In some countries this weakness is a direct outcome of suppression by authoritarian governments. In others, especially in the constitutional democracies of the West, it reflects the overall decline of organized labor, the passing of industrialism, the discrediting of socialist orientations and the persuasiveness of neo-liberal advocates of fiscal austerity as necessary for enhancing competitive prospects on the world scale.

This regressive climate of opinion also affects the way governments allocate their revenues and shape their participation in international institutions. Again, the trends are disappointing. Despite continuous impressive expansions in the gross planetary product, fewer resources are available to promote public goods involving health, education, housing, culture, environment, and global institutions, especially the United Nations.

It is ironic, yet revealing, that the greatest financial crisis and loss of confidence throughout its entire history should be hampering the United Nations at this stage, given the degree of economic prosperity that is being achieved globally and considering that the political obstacles of the Cold War that so often blocked effective cooperation within the organization in the past have been removed.

Such a development discloses both the extent to which the UN is a creature of the states that constitute its membership, especially the most powerful of these states, and the degree to which the prevailing governmental outlook now is one of "downsizing" all expenditures on public goods with the notable exception of military outlays. True, most military budgets have been somewhat reduced in recent years, but far less than the absence of strategic conflict in international society would justify, and on the basis of national security considerations, rather than in deference to the sort of fiscal pressures invoked to slash social expenditures so as to cut budget deficits and correct trade imbalances.

The most encouraging resistance to the adverse aspects of globalization is situated in civil society, taking various activist forms and linked across borders by transnational associations of citizens dedicated to the promotion of human rights, environmental quality and social justice. This resistance is motivated primarily by an emergent view of politics as premised upon what Walden Bello has called "substantive democracy", that is, meaningful participation by the people in control of all dimensions of their destiny.

Such a view of democracy should be set off against the conventional view of democracy as consisting only of free elections, universal suffrage and governmental operations within some sort of constitutional framework. In contrast, substantive democracy embraces the totality of the life of society, and its enactment depends on activating the creative energies of each society, as well as liberating political leaders from the rigidities of either neo-liberal ideologies or the alleged structural constraints associated with globalization (for example, sustaining competitiveness).

Such a project of liberation accepts the basic reality of economic globalization as a fact of life. It is not a matter of liking or disliking, but an acknowledgement that it would not be politically or economically feasible to contemplate a future separated from regional or global markets.
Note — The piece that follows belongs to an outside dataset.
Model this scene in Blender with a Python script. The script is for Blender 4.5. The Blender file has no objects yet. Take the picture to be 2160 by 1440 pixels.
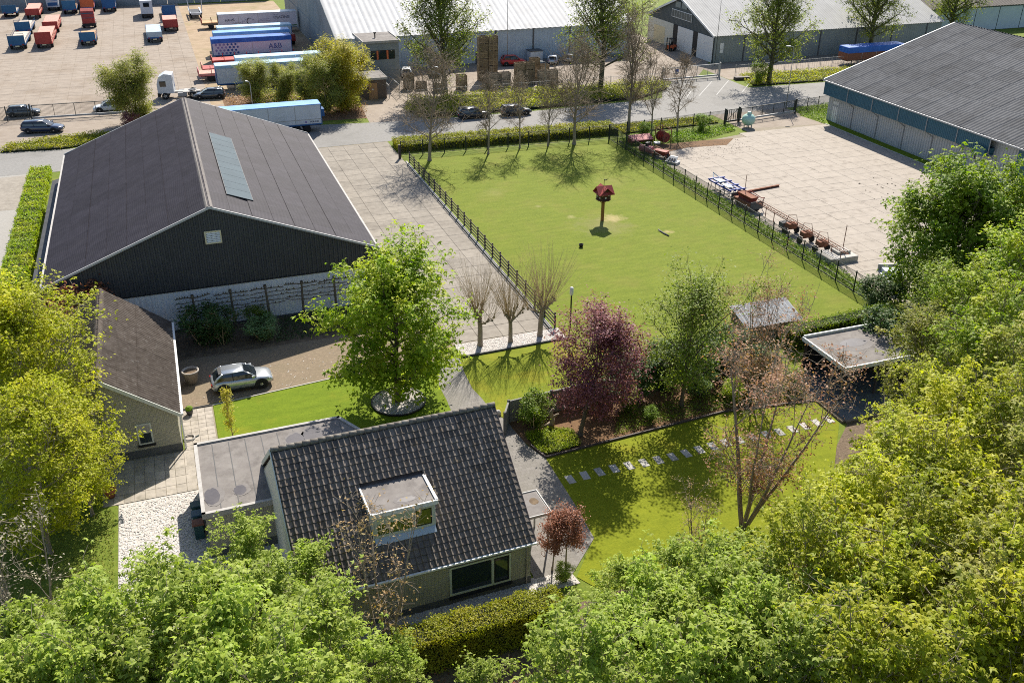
import bpy, math, random
import numpy as np
from mathutils import Vector, Matrix
R = math.radians
sc = bpy.context.scene
COL = sc.collection
rnd = random.Random(7)

# ------------------------------------------------------------------ camera
CAM_H = 35.0
FPX = 1998.5            # focal length in photo pixels (photo is 2160 wide)
PITCH, ROLL, YAW = R(27.97), R(.439), R(20.16)
f0 = Vector((0, math.cos(PITCH), -math.sin(PITCH)))
r0 = Vector((1, 0, 0)); u0 = r0.cross(f0)
rx = r0*math.cos(ROLL) + u0*math.sin(ROLL)
ux = u0*math.cos(ROLL) - r0*math.sin(ROLL)
rot = Matrix.Rotation(-YAW, 3, 'Z')      # the place is laid out along its own fences and walls
FWD, RGT, UPV = rot @ f0, rot @ rx, rot @ ux
cam = bpy.data.cameras.new('camera')
cam.sensor_width = 36; cam.lens = FPX/2160*36; cam.clip_start = .5; cam.clip_end = 6000
camo = bpy.data.objects.new('camera', cam); COL.objects.link(camo)
m3 = Matrix((RGT, UPV, -FWD)).transposed()
camo.matrix_world = Matrix.Translation((0, 0, CAM_H)) @ m3.to_4x4()
sc.camera = camo

# ------------------------------------------------------------------ sky, sun, exposure
SUN_DIR = Vector((.50, .95, 1.0)).normalized()      # towards the sun
el = math.asin(SUN_DIR.z); az = math.atan2(SUN_DIR.x, SUN_DIR.y)
w = bpy.data.worlds.new('World'); sc.world = w; w.use_nodes = True
nt = w.node_tree
sky = nt.nodes.new('ShaderNodeTexSky'); sky.sky_type = 'NISHITA'; sky.sun_disc = False
sky.sun_elevation = el; sky.sun_rotation = az
sky.air_density = 1.0; sky.dust_density = 1.0; sky.ozone_density = 1.0
bg = nt.nodes['Background']; bg.inputs['Strength'].default_value = .085
nt.links.new(sky.outputs[0], bg.inputs['Color'])
sl = bpy.data.lights.new('sun', 'SUN'); sl.energy = 4.5; sl.angle = R(.53); sl.color = (1, .93, .82)
so = bpy.data.objects.new('sun', sl); COL.objects.link(so)
so.rotation_euler = (-SUN_DIR).to_track_quat('-Z', 'Y').to_euler(); so.location = (40, 60, 80)
sc.view_settings.view_transform = 'Standard'; sc.view_settings.look = 'None'
sc.view_settings.exposure = 1.05; sc.view_settings.gamma = 1.0
sc.view_settings.use_curve_mapping = False
sc.render.engine = 'CYCLES'
sc.cycles.use_denoising = False; sc.cycles.filter_width = 1.0
sc.cycles.use_adaptive_sampling = True; sc.cycles.adaptive_threshold = .01
sc.cycles.max_bounces = 5; sc.cycles.diffuse_bounces = 2; sc.cycles.glossy_bounces = 3
sc.cycles.transmission_bounces = 4; sc.cycles.transparent_max_bounces = 6
sc.cycles.sample_clamp_indirect = 4

# ------------------------------------------------------------------ helpers
def G(px, py, z=0.0):
    """survey helper: ground position (metres) of a point of the photo at height z"""
    d = FWD + RGT*((px-1080)/FPX) - UPV*((py-720)/FPX)
    t = (z-CAM_H)/d.z
    return Vector((d.x*t, d.y*t, z))

def tag(o, label=None, cat=None, group=None, kind=None):
    if label: o['label'] = label
    if cat: o['category'] = cat
    if group: o['group'] = group
    if kind: o['kind'] = kind
    return o

def thing(name, label, cat, loc=(0, 0, 0), rz=0.0, group=None):
    o = bpy.data.objects.new(name, None); COL.objects.link(o)
    o.empty_display_size = .3
    o.location = loc; o.rotation_euler = (0, 0, rz)
    return tag(o, label, cat, group)

def link(name, me, parent=None, loc=(0, 0, 0), rotv=(0, 0, 0), scale=None):
    o = bpy.data.objects.new(name, me); COL.objects.link(o)
    o.parent = parent; o.location = loc; o.rotation_euler = rotv
    if scale is not None: o.scale = scale if hasattr(scale, '__len__') else (scale,)*3
    return o

class MB:
    """collects faces, builds ONE mesh object"""
    def __init__(s, shift=(0, 0, 0)):
        s.v = []; s.f = []; s.mi = []; s.sh = Vector(shift)
    def add(s, vs, fs, mi=0):
        b = len(s.v)
        s.v += [tuple(Vector(p)-s.sh) for p in vs]
        for f in fs:
            s.f.append([b+i for i in f]); s.mi.append(mi)
        return s
    def box(s, x0, y0, z0, x1, y1, z1, mi=0):
        if x0 > x1: x0, x1 = x1, x0
        if y0 > y1: y0, y1 = y1, y0
        if z0 > z1: z0, z1 = z1, z0
        return s.add([(x0,y0,z0),(x1,y0,z0),(x1,y1,z0),(x0,y1,z0),(x0,y0,z1),(x1,y0,z1),(x1,y1,z1),(x0,y1,z1)],
              [(3,2,1,0),(4,5,6,7),(0,1,5,4),(1,2,6,5),(2,3,7,6),(3,0,4,7)], mi)
    def bbox(s, x0, y0, z0, x1, y1, z1, b=.02, mi=0):
        """box with a chamfered top edge"""
        return s.add([(x0,y0,z0),(x1,y0,z0),(x1,y1,z0),(x0,y1,z0),(x0,y0,z1-b),(x1,y0,z1-b),(x1,y1,z1-b),(x0,y1,z1-b),
                      (x0+b,y0+b,z1),(x1-b,y0+b,z1),(x1-b,y1-b,z1),(x0+b,y1-b,z1)],
              [(0,1,5,4),(1,2,6,5),(2,3,7,6),(3,0,4,7),(4,5,9,8),(5,6,10,9),(6,7,11,10),(7,4,8,11),(8,9,10,11),(3,2,1,0)], mi)
    def poly(s, pts, mi=0): return s.add(pts, [list(range(len(pts)))], mi)
    def extr(s, pts, vec, mi=0):
        """closed prism: polygon swept along vec"""
        n = len(pts); vec = Vector(vec)
        p2 = [Vector(p)+vec for p in pts]
        fs = [list(range(n))[::-1], list(range(n, 2*n))] + [(i, (i+1) % n, n+(i+1) % n, n+i) for i in range(n)]
        return s.add([Vector(p) for p in pts]+p2, fs, mi)
    def tube(s, p0, p1, r0, r1=None, n=6, mi=0, cap=True):
        return s.path([p0, p1], [r0, r0 if r1 is None else r1], n, mi, cap)
    def path(s, pts, rs, n=6, mi=0, cap=True):
        pts = [Vector(p) for p in pts]; vs = []; fs = []
        if not hasattr(rs, '__len__'): rs = [rs]*len(pts)
        for k, p in enumerate(pts):
            d = (pts[min(k+1, len(pts)-1)]-pts[max(k-1, 0)])
            d = d.normalized() if d.length > 1e-9 else Vector((0, 0, 1))
            a = d.orthogonal().normalized() if k == 0 else (a - d*a.dot(d)).normalized()
            b = d.cross(a)
            for i in range(n):
                t = 2*math.pi*i/n
                vs.append(p + (a*math.cos(t)+b*math.sin(t))*rs[k])
        for k in range(len(pts)-1):
            for i in range(n):
                fs.append((k*n+i, k*n+(i+1) % n, (k+1)*n+(i+1) % n, (k+1)*n+i))
        if cap:
            fs.append(tuple(range(n))[::-1]); fs.append(tuple(range((len(pts)-1)*n, len(pts)*n)))
        return s.add(vs, fs, mi)
    def lathe(s, prof, c=(0, 0, 0), n=16, axis='z', mi=0):
        vs = []; fs = []; c = Vector(c)
        for r, h in prof:
            for i in range(n):
                t = 2*math.pi*i/n; a, b = r*math.cos(t), r*math.sin(t)
                vs.append(c + Vector((a, b, h) if axis == 'z' else ((a, h, b) if axis == 'y' else (h, a, b))))
        for k in range(len(prof)-1):
            for i in range(n):
                q = (k*n+i, k*n+(i+1) % n, (k+1)*n+(i+1) % n, (k+1)*n+i)
                fs.append(q if axis != 'y' else q[::-1])
        fs.append(tuple(range(n))[::-1] if axis != 'y' else tuple(range(n)))
        e = tuple(range((len(prof)-1)*n, len(prof)*n)); fs.append(e if axis != 'y' else e[::-1])
        return s.add(vs, fs, mi)
    def corr(s, o, u, v, L, pitch, amp, v0, v1, box=False, mi=0):
        """corrugated sheet: waves repeat along u, run along v from v0 to v1 (numbers or functions of u)"""
        o, u, v = Vector(o), Vector(u).normalized(), Vector(v).normalized(); n = u.cross(v)
        nw = max(1, round(L/pitch)); pts = []
        pr = [(0, 0), (.30, 0), (.42, 1), (.72, 1), (.84, 0)] if box else [(0, 0), (.25, .5), (.5, 1), (.75, .5)]
        for i in range(nw):
            for t, h in pr: pts.append(((i+t)*L/nw, h*amp))
        pts.append((L, 0)); vs = []; fs = []
        for t, h in pts:
            a = v0(t) if callable(v0) else v0; b = v1(t) if callable(v1) else v1
            vs += [o+u*t+n*h+v*a, o+u*t+n*h+v*b]
        for i in range(len(pts)-1): fs.append((2*i, 2*i+2, 2*i+3, 2*i+1))
        return s.add(vs, fs, mi)
    def mesh(s, name, mat, smooth=False):
        me = bpy.data.meshes.new(name); me.from_pydata(s.v, [], s.f)
        for m in (mat if isinstance(mat, (list, tuple)) else [mat]): me.materials.append(m)
        if isinstance(mat, (list, tuple)) and len(mat) > 1: me.polygons.foreach_set('material_index', s.mi)
        if smooth: me.polygons.foreach_set('use_smooth', [True]*len(s.f))
        me.update(); return me
    def build(s, name, mat, parent=None, smooth=False, loc=(0, 0, 0), rotv=(0, 0, 0)):
        return link(name, s.mesh(name, mat, smooth), parent, loc, rotv)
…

At the present time, more than 90 percent of the world's people live in societies that base their economic policies on promoting access to and success in markets.

There is no alternative on distant horizons. But such a posture is not a call for a suspension of criticism. Far from it. The position being advocated here is one that seeks to base reformist initiatives on two features of the state: first, that governing processes are not monolithic, exhibiting internal tensions with respect to the policy balance to be struck between economic and social pressures; secondly, that civil society initiatives can alter the political climate in which the state operates, generating opportunities for collaboration in forms that curtail the influence of business and finance.

These opportunities for reorienting the state in relation to globalization depend on the particularities of country and region, but they have hardly been explored. There is no foundation in fact or theory for accepting a deterministic view of globalization that structurally deprives government of its discretion to pursue more compassionate policies toward its own citizenry.

Another important source of potential resistance to the dynamics of inhumane global governance derives from regionalism. Nothing can be assumed. Regional frameworks are primarily inter- governmental by character, and have themselves been made instrumental by market forces that have subjected most governments within a region so effectively to the discipline of global capital. What regionalism encourages is an effort by many important countries to become more detached from the exploitative elements of geopolitics, thereby opposing the hegemonic underpinnings of economic globalization, while accepting the associated marketization of policy formation.

Especially in Europe, regionalism has fostered the evolution of norms, practices, procedures, and structures associated with a sense of shared history and a high degree of cultural solidarity. The willingness of governments to allow their own citizens to petition the European Commission on Human Rights, to accept decisions by the European Court of Human Rights that invalidate official government policy and to operate in a setting where the European Parliament is directly elected by the citizenry of the region are exciting extensions of democracy beyond the sovereign state that could be adapted to other regions with comparable beneficial results. A study of the European regional experience can help us realize that crucial aspects of substantive democracy can be attained despite an ideological acceptance of the logic of regional and global capital.

The writer is professor of international law and practice at Princeton University, United States.